When Governor George E. Pataki took office in January 1995, he did so with a mandate to transform state government from a self-serving institution into an agent of the people, an entity he now proudly describes as “effective,” “efficient” and “responsive.”

Despite his inheriting from the previous administration crippling debt, a bloated bureaucracy and a lenient criminal justice system, Governor Pataki made good on his promise to spearhead the Empire State's return to greatness.

“New York stands at the dawn of its greatest day,” the Governor said during his 1998 State of the State, but some of New York's greatest days ever are already forthcoming.

It can be said that the celebrated quality of life enjoyed right here in Middle Village is a testimony to the labor of Mayor Rudy Giuliani, Senator Serf Maltese, Assemblyman Tony Seminerio and Council Minority Leader Tom Ognibene.

But Governor Pataki merits our appreciation for his outstanding service as it relates to creating and retaining jobs, preserving and protecting the environment, improving education and health care for children, reducing bureaucratic red tape and making neighborhoods safer from crime.

Perhaps most symbolic and most effective of the Governor's earliest initiatives is his signing into law of the death penalty.

After years of government's refusal to acknowledge that the most serious crimes call for the gravest of punishments, Governor Pataki, during his fight to enact the law, gained national recognition as a major proponent of justice and victims' rights.

The subsequent change in the law shifted attitudes toward crime as well, and set a precedent for more sweeping changes in policy and how we view criminals.

The Governor's “ZERO tolerance” approach to crime came into being not just in words, but in reforms aimed at curtailing a broad array of offenses.

The results are staggering. Since 1995, all crime is down 25 percent. Violent crime is down 31 percent. Homicide is down 48 percent. Robbery, too, is down dramatically: 39 percent.

The federal government says New York is reducing violent crime at twice the national average and New York is outperforming every large state.

Those statistics are worth touting, and as the Governor now says of a state once known for its poor showing in those areas, “New York is now number one in all the right categories.”

The largest tax cuts in history — income, corporate, property, sales, all kinds — are Pataki tax cuts. The Governor has cut taxes 31 times, saving taxpayers and businesses $7.4 billion.

Income taxes are down 25 percent, the result of the first state income tax cut in a decade. The Governor's STAR plan cuts property taxes for senior citizen homeowners by an average of 45 percent, and 27 percent for all other homeowners. The state sales tax on clothing purchases under $110 will soon be eliminated entirely.

For New York City, the tax cuts enacted in Albany have virtually undone, in terms of dollars, all the tax increases imposed there during the early 1990s.

The Governor also championed the state's nationally-recognized battle to reform our failed welfare system.

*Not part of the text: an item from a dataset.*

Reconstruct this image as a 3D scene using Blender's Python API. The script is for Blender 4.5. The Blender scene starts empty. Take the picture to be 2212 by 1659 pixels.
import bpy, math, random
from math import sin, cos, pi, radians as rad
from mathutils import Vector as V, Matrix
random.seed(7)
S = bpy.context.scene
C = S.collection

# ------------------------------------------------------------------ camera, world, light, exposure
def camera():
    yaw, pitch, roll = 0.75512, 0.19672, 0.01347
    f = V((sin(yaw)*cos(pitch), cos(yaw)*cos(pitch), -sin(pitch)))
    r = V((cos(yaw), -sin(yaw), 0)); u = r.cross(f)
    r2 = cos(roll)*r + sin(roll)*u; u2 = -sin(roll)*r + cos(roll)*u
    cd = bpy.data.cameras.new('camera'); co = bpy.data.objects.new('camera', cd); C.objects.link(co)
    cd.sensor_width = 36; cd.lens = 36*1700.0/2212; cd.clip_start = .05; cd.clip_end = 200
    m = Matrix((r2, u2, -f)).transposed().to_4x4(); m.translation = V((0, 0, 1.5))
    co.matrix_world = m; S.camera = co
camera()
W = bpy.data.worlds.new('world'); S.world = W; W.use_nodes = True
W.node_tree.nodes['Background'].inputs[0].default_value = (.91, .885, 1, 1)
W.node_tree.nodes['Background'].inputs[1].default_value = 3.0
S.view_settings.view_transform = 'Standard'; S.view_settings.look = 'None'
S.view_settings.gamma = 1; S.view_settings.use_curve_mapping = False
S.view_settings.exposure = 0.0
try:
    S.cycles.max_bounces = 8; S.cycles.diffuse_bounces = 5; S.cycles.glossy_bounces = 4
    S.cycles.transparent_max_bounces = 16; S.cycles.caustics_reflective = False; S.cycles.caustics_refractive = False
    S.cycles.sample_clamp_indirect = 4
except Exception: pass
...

Because of sweeping, fundamental reforms enacted by Governor Pataki and the Legislature, New York State's welfare rolls have been reduced by more than 537,000 — or 32 percent — from January 1995 through April 1998.

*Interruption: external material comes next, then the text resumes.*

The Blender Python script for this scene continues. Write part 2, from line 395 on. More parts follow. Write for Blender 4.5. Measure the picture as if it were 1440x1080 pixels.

In New York, workfare has replaced welfare. All able-bodied recipients must earn their benefits or lose them. There is a five-year limit on benefits, and a new safety net program that focuses on non-cash benefits for basic needs.

The Governor has said that “When government starts taking responsibility for people, people stop taking responsibility for themselves.” We think he's right.

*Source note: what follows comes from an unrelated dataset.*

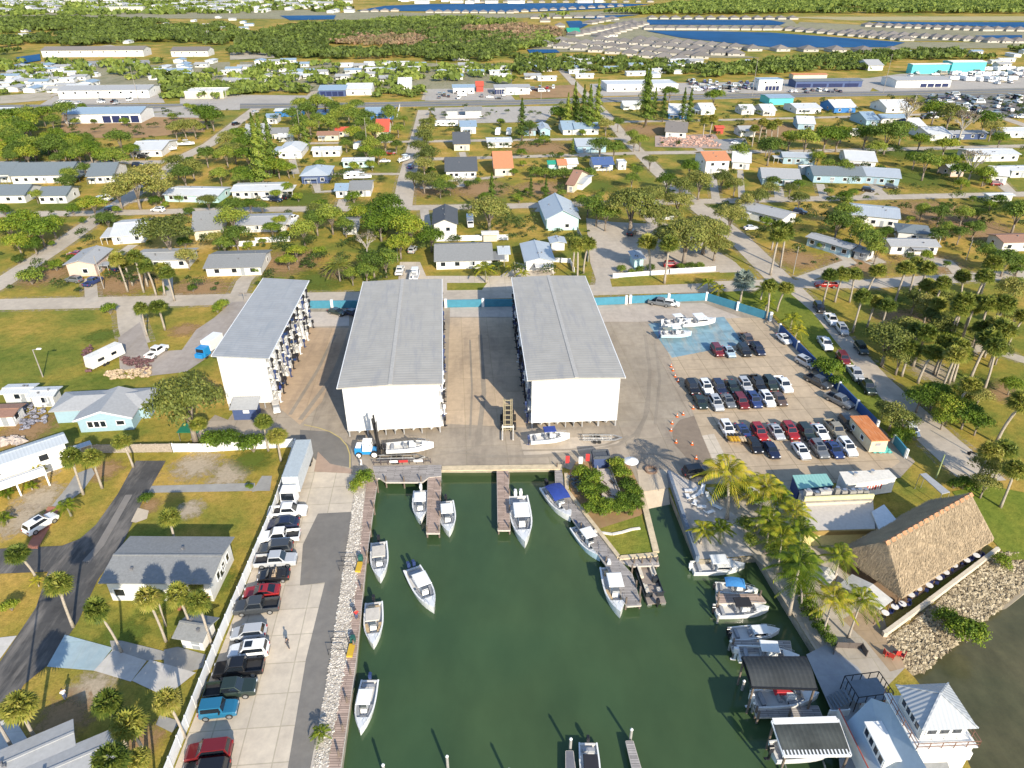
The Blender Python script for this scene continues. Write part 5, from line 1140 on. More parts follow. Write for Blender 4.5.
# ---- kitchen row
def boxhouse(name, label, cat, corners, z0, h, wm, rm, extra=None):
    """flat-roofed box whose four roof corners show at these places in the photograph"""
    p = [Vector(G(*c, h)) for c in corners]; o = sum(p, Vector((0,0)))/4; t = thing(name, label, cat, (o.x,o.y,0)); b = MB(); b.prism([tuple(q-o) for q in p], z0, h-.1); b.build('wall', wm, t)
    b = MB(); b.prism([tuple((q-o)*1.03) for q in p], h-.095, h+.05); b.build('roof', rm, t); return t, o, [q-o for q in p]
t, o, q = boxhouse('storage_container', 'teal-roofed dark blue storage container beside the car park', 'container', [(799,489),(833,485),(826,474),(793,475.5)], .15, 2.7, mat('container_navy', (.025,.05,.16), .6), ribbed('teal_roof', (.27,.52,.46), .5, 'X'))
t, o, q = boxhouse('kitchen_container', 'white kitchen container with red lettering on its long side', 'container', [(847,485),(896,478),(888,470),(840,472)], .15, 3.0, mat('container_white', (.72,.70,.66), .7), mat('cream_white_roof', (.74,.69,.60), .7))
d = (q[1]-q[0]); dn = d.normalized(); nn = Vector((dn.y,-dn.x)); b = MB(); ang = math.atan2(dn.y,dn.x)
for i in range(7):      # red lettering too small to read: a row of strokes
    s = .40+i*.055; w = .11*(1+.35*math.sin(i*2.1)); p0 = q[0]+d*s+nn*.02; hh = .28+.2*abs(math.sin(i*1.3))
    b.join((lambda m: (m.box(-w,w,-.012,.0,1.7-hh,1.7+hh), m)[1])(MB()), Matrix.Translation((p0.x,p0.y,0)) @ Matrix.Rotation(ang,4,'Z'))
b.build('lettering', plain('red_sign_paint', (.5,.05,.04), .6), t)
b = MB()
for f in (.25,.6): p0 = q[0]+(q[1]-q[0])*f+(q[3]-q[0])*.6; b.cyl(p0.x,p0.y,3.05,3.6,.25,.3,10)
b.build('roof_vent', ALU, t)
t, o, q = boxhouse('kitchen_building', 'low kitchen building with yellow parapet and flat pale roof', 'building', [(806,531),(874,529),(872,501),(803,504)], .1, 3.0, mat('yellow_wall', (.66,.56,.25), .8), mat('pale_flat_roof', (.56,.51,.45), .8, var=.1))
e0, e1 = q[3], q[2]; b = MB(); b.bar((*e0,3.65),(*e1,3.65),.3,1.3); b.build('parapet', mat('pale_yellow', (.74,.68,.36), .8), t)
b = MB(); b.bar((*(q[0]*1.05),2.7),(*(q[1]*1.05),2.7),.25,.75); b.build('fascia', mat('ochre_fascia', (.33,.22,.07), .8), t)
up = (q[3]-q[0]).normalized(); t2, o2, q2 = boxhouse('kitchen_block', 'flat roofed kitchen block crowded with rooftop units, behind yellow parapet', 'building', [(804,503),(872,500),(866,487),(800,491)], .1, 3.6, WALLS['cream'], mat('stained_flat_roof', (.36,.32,.28), .9, var=.25))
for i, (f, v, sx, sy, sz, col) in enumerate(((.08,.55,.7,.8,1.0,.5),(.2,.4,.6,.6,.8,.3),(.33,.55,1.2,.8,1.0,.48),(.5,.5,.5,.6,1.3,.25),(.62,.55,.6,.5,.7,.36),(.73,.45,.7,.6,.9,.33),(.84,.5,.6,.5,.8,.36),(.93,.5,.5,.5,.7,.3))):
    p0 = q2[0]+(q2[1]-q2[0])*f+(q2[3]-q2[0])*v; u = thing('rooftop_unit', 'grey rooftop unit on the kitchen block, %s' % nth(i,8), 'vent unit', (o2.x+p0.x,o2.y+p0.y,3.66), .1, 'rooftop units on the kitchen block'); b = MB(); b.box(-sx/1.4,sx/1.4,-sy/2,sy/2,0,sz); b.build('casing', mat('unit_%d' % int(col*100), (col,col*.95,col*.88), .6), u); b = MB(); b.cyl(0,0,sz+.005,sz+.25,.22,.3,10); b.build('fan_cowl', ALU, u)
t, o, q = boxhouse('white_roofed_room', 'white low roofed room tucked against the thatched pavilion', 'building', [(881,534),(897,521),(884,505),(872,512)], .1, 3.3, WALLS['white'], mat('white_membrane', (.72,.72,.70), .7, var=.08))
t = thing('awning', 'long grey-white sloping awning behind the pavilion', 'awning', (0,0,0)); b = MB(); pq = [P(920,474,3),P(926,473,3),P(950,492,3),P(942,494,3)]; b.prism([(v.x,v.y) for v in pq], 2.9, 3.02); b.build('roof', ROOFS['lightgrey'], t)
for v in pq: b = MB(); b.cyl(v.x,v.y,0,2.88,.06,.06,6); b.build('post', ALU, t)
# ---- office trailer
p0, p1, p2, p3 = P(853,418,2.8),P(866,416,2.8),P(889,438,2.8),P(870,441,2.8); dl = ((p2-p1)+(p3-p0)).normalized(); c0 = (p0+p1+p2+p3)/4
t = thing('office_trailer', 'cream site office trailer with rusty orange roof by the blue wall', 'trailer', (c0.x,c0.y,0), math.atan2(dl.y,dl.x)); b = MB(); b.box(-3.8,3.8,-1.45,1.45,.4,2.7); b.build('wall', mat('cream_siding', (.62,.55,.38), .8), t)
tt = NT('rusty_roof'); cc = tt.ramp(tt.noise(tt.coord('Object',(.5,3,1)), 1.1, 5, .7), [(.3,(.42,.12,.03)),(.55,(.62,.22,.07)),(.72,(.50,.36,.24))]); RUST = tt.fin(cc, .8)
b = MB(); b.box(-3.95,3.95,-1.6,1.6,2.705,2.85); b.build('roof', RUST, t)
window(t, -2.2, 1.2, -1.45, .9, .8); window(t, 1.0, 1.2, -1.45, .9, .8)
b = MB(); b.box(3.81,3.86,-.6,.3,1.7,2.2); b.build('sign', mat('grey_sign', (.3,.3,.32)), t)
for xx in (-2.5,2.5): b = MB(); b.box(xx-.6,xx+.6,-1.3,1.3,.02,.4); b.build('footing', BLACKM, t)
t = thing('tarp_heap', 'crumpled teal tarp heap beside the cream office trailer', 'tarp', (*G(879,449),0)); b = MB(); rg = np.random.default_rng(4); n = 9
b.add([((i-4)*.42,(j-4)*.36, max(.03, 1.2*math.cos((i-4)*.36)*math.cos((j-4)*.36)+rg.uniform(-.22,.22))) for j in range(n) for i in range(n)], [(j*n+i,j*n+i+1,(j+1)*n+i+1,(j+1)*n+i) for j in range(n-1) for i in range(n-1)]); b.build('tarp', mat('teal_tarp', (.09,.36,.32), .5, var=.3, scale=3), t)
# ------------------------------------------------------------------ white tower house, bottom right
t = thing('tower_house', 'white waterfront house with pyramid-roofed lookout tower and wing roof coloured for blue shade', 'house', (42.05,44.75,0), RAD(2.5)); b = MB(); b.box(-2.2,2.2,-2.0,2.0,.02,8.9); b.build('tower_wall', WALLS['white'], t)
TR = ribbed('white_standing_seam', (.40,.42,.44), .42, 'X', .4, 0, .04, .05); TRY = ribbed('white_standing_seam_side', (.40,.42,.44), .42, 'Y', .4, 0, .04, .05)
b = MB(); e = 2.75; b.add([(-e,-e*.92,8.9),(e,-e*.92,8.9),(e,e*.92,8.9),(-e,e*.92,8.9),(0,.15,10.7)], [(0,1,4),(2,3,4)], 0); b.add([(-e,-e*.92,8.9),(e,-e*.92,8.9),(e,e*.92,8.9),(-e,e*.92,8.9),(0,.15,10.7)], [(1,2,4),(3,0,4)], 1)
b.add([(-e,-e*.92,8.88),(e,-e*.92,8.88),(e,e*.92,8.88),(-e,e*.92,8.88)], [(3,2,1,0)], 0)
for sx in (-e,e):
    for sy in (-e*.92,e*.92): b.bar((sx,sy,8.95),(0,.15,10.75),.16,.08,1)
rf = b.build('tower_roof', [TR, TRY], t)
for i in (-1,0,1): window(t, i*1.25, 7.55, -2.0, .95, .85)
for i in (-1.2,-.4,.4,1.2): window(t, i, 7.4, 2.2, .62, 1.1, 2)
window(t, 0, 7.5, 2.2, 2.6, .9, 1)
b = MB(); b.box(-3.0,3.2,-3.0,-2.05,6.55,6.7); b.box(2.25,3.2,-2.04,2.4,6.55,6.7); b.box(-3.0,-2.25,-2.04,3.2,6.55,6.7); b.build('balcony', WTRIM, t)
b = MB()
for a, c in (((-3.0,-3),(3.2,-3)),((3.2,-3),(3.2,2.4)),((-3.0,-3),(-3.0,3.2))):
    for z in (7.1,7.6): b.bar((*a,z),(*c,z),.06,.06)
    for k in range(6): q = Vector(a)+(Vector(c)-Vector(a))*k/5; b.bar((q.x,q.y,6.7),(q.x,q.y,7.62),.06)
b.build('balcony_rail', mat('brown_rail', (.24,.13,.09), .6), t)
b = MB(); b.box(-2.7,2.75,-2.95,3.0,.02,6.54); b.build('house_wall', WALLS['white'], t)
PB = mat('shade_blue_metal_roof', (.36,.43,.48), .45, var=.05); RR = mat('red_rail', (.40,.09,.06), .6)  # PB: white wing roof with its bluish shade painted into the colour
b = MB(); b.box(-6.2,-2.71,-9,2.2,.02,2.75); b.build('wing_wall', WALLS['white'], t)
W8 = [(-6.5,-9,2.65),(-2.72,-9,6.25),(-2.72,2.2,6.25),(-3.6,3.9,5.0),(-6.5,2.6,2.65)]
b = MB(); b.add(W8 + [(p[0],p[1],p[2]-.16) for p in W8], [(0,1,2),(0,2,3,4),(9,8,7,6,5),(0,4,9,5),(4,3,8,9),(3,2,7,8),(1,0,5,6)]); b.build('wing_roof', PB, t)
b = MB(); b.box(-5.5,-3.9,-2.9,1.0,2.9,4.95); b.build('dormer', WALLS['white'], t)
b = MB(); b.box(-5.7,-3.85,-3.1,1.2,4.955,5.08); b.build('dormer_roof', WTRIM, t)
for i in range(4): window(t, -2.35+i*.95, 3.75, 5.5, .66, .95, 2)
b = MB(); b.bar((-6.75,-9,2.9),(-6.75,3.9,2.9),.12,1.0); b.build('parapet', WALLS['white'], t); b = MB(); b.bar((-6.75,-9,3.46),(-6.75,3.9,3.46),.1,.1); b.build('parapet_rail', RR, t)
b = MB(); b.box(-2.6,2.6,3.2,6.2,.02,.6); b.box(-2.6,-2.45,3.2,6.2,.61,1.5); b.build('rear_terrace', WTRIM, t); b = MB(); b.bar((-2.6,6.15,1.5),(2.6,6.15,1.5),.1); [b.bar((-2.6+k*1.3,6.15,.6),(-2.6+k*1.3,6.15,1.5),.08) for k in range(5)]; b.build('terrace_rail', RR, t)
b = MB(); b.add([(-1.6,-4.6,3.6),(.9,-4.6,3.6),(.9,-2.96,4.3),(-1.6,-2.96,4.3),(-1.6,-4.6,3.48),(.9,-4.6,3.48),(.9,-2.96,4.18),(-1.6,-2.96,4.18)], [(0,1,2,3),(7,6,5,4),(0,4,5,1),(1,5,6,2),(3,7,4,0)]); b.build('porch_roof', ROOFS['grey'], t)
b = MB(); b.box(2.76,3.5,-2.6,-1.2,3.9,5.0); b.build('bay', WALLS['white'], t)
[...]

Many members of the Juniper Park Civic Association — including Richard Schick and Bob Holden — and many residents of Middle Village, Maspeth and Elmhurst agree that these developments have paid off considerably for their community and the state as a whole.

No longer must we look back with derision upon the days when state government failed its people and fell short of its obligations.

No longer must we lament over the apathy or cavalier attitude of a government that cultivated dependency instead of ingenuity.

No longer must we witness the decline of a state and people so deserving of their motto “Ever Upward.”

George Pataki continues to govern using the same energy he brought with him to Queens — just outside his 1994 campaign headquarters at the intersection of Eliot Avenue and Fresh Pond Road. The enthusiasm and optimism of that day peaked when he shook hands with our elected officials and predicted that New York would again be the envy of the nation.

Since then Governor Pataki has risen from relative obscurity to be one of our nation's most accomplished and respected executives — hammering out reforms vital to us, our children and our grandchildren.

Today we, the members of the Juniper Park Civic Association, proudly acknowledge the hard work, responsiveness and advocacy of our great Governor. We recognize that more needs be done, but applaud his vision and the gains made thus far.

We are therefore pleased and proud to select the Hon. George E. Pataki as our organization's 1998 Man of the Year, and offer best wishes to him for continued success and the swift completion of his mission.